Artifact Thieves in Russia
This story of looting cultural resources is a real drama, too! The thieves of over 221 items from the St. Petersburg’s Hermitage Museum in Russia turned out to be the husband and son of the Museum’s curator. The curator apparently suffered a heart attack as the museum stores were being inventoried. It isn’t clear in the article whether or not the heart attack was related to the shock of discovering that the missing artifacts “included dozens of precious icons, gold and silver 18th- and 19th-century jewelry, elaborate clocks, and gem-studded chalices and crosses.”
According to the Hermitage Museum’s website, antiques dealers and collectors have worked to recover and return several of the stolen artifacts
Caddo Pottery Theft
Afarensis first blogged this here. But since this edition of ArtiFACTS is dominated by looting and theft of cultural resources, it would be silly not to include it.

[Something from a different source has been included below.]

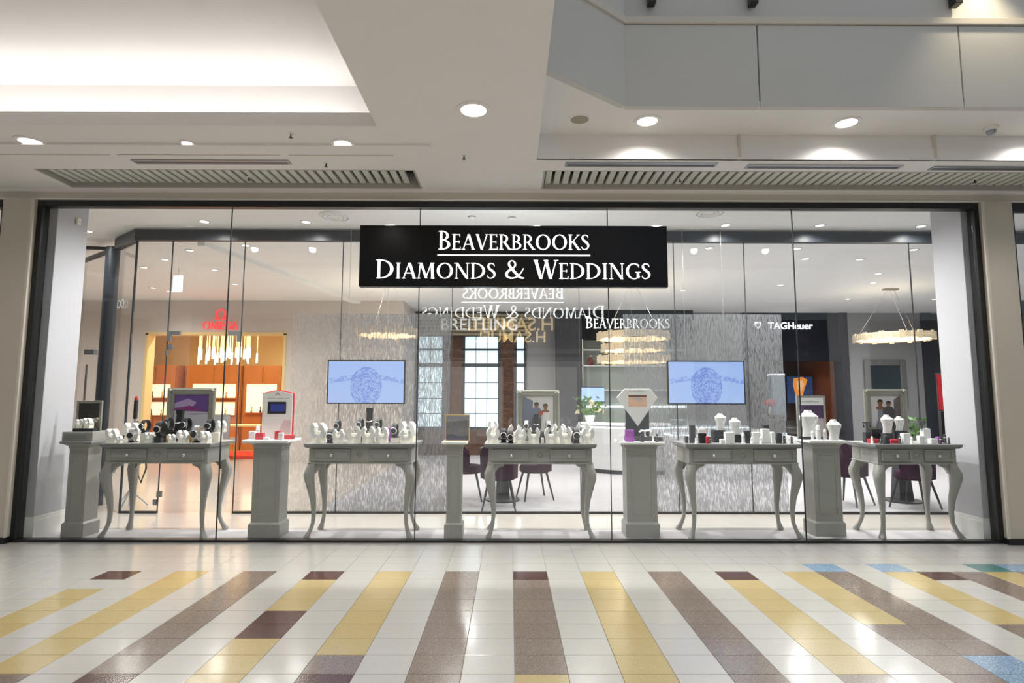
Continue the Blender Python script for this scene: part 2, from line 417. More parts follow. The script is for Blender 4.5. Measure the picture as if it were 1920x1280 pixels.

The Morning News of Northwest Arkansas reported, Indian bowls, bottles taken from locked room at Southern Arkansas University. Brazen thieves stole the centuries old ceramics from the university storeroom maintained by the Arkansas Archeological Survey’s Research Station. The 26 prehistoric vessels were excavated from the Cedar Grove site in Lafayette County, Arkansas and are federal property, belonging to the U.S. Army Corps of Engineers. The Arkansas Archaeological Survey reports that photographs and documentation of each of the vessels is thorough enough to make sale of the items very difficult.
For a list and photographs of the pottery, click here [.pdf].
For an overview of the Caddo Pottery Tradition, click here.
Sumerian Loot Recovered
The headless statue of the Sumerian king Entemena of Lagash was returned by the United States to Iraq. The statue, weighing hundreds of pounds, was stolen from the National Museum in Iraq as the U.S. invaded in 2003. Too heavy to be easily lifted, it was bounced down the steps of the Museum, damaging both the artifact as well as the steps and other artifacts.
The NY Times is quoted:
American officials declined to discuss how they recovered the statue, saying that to do so might impair their efforts to retrieve other artifacts. But people with knowledge of the episode described a narrative that included antiquities smugglers, international art dealers and an Iraqi expatriate businessman referred to as the broker who was the linchpin in efforts to recover the piece and bring it to the United States.
The statue was headless when originally excavated, a political move not uncommon in antiquity OR modernity. After all, Saddam’s statue was being pulled down just miles away even as Entemena’s, whose head was removed several thousand years ago, perhaps for similar reasons, was being carted away for sale.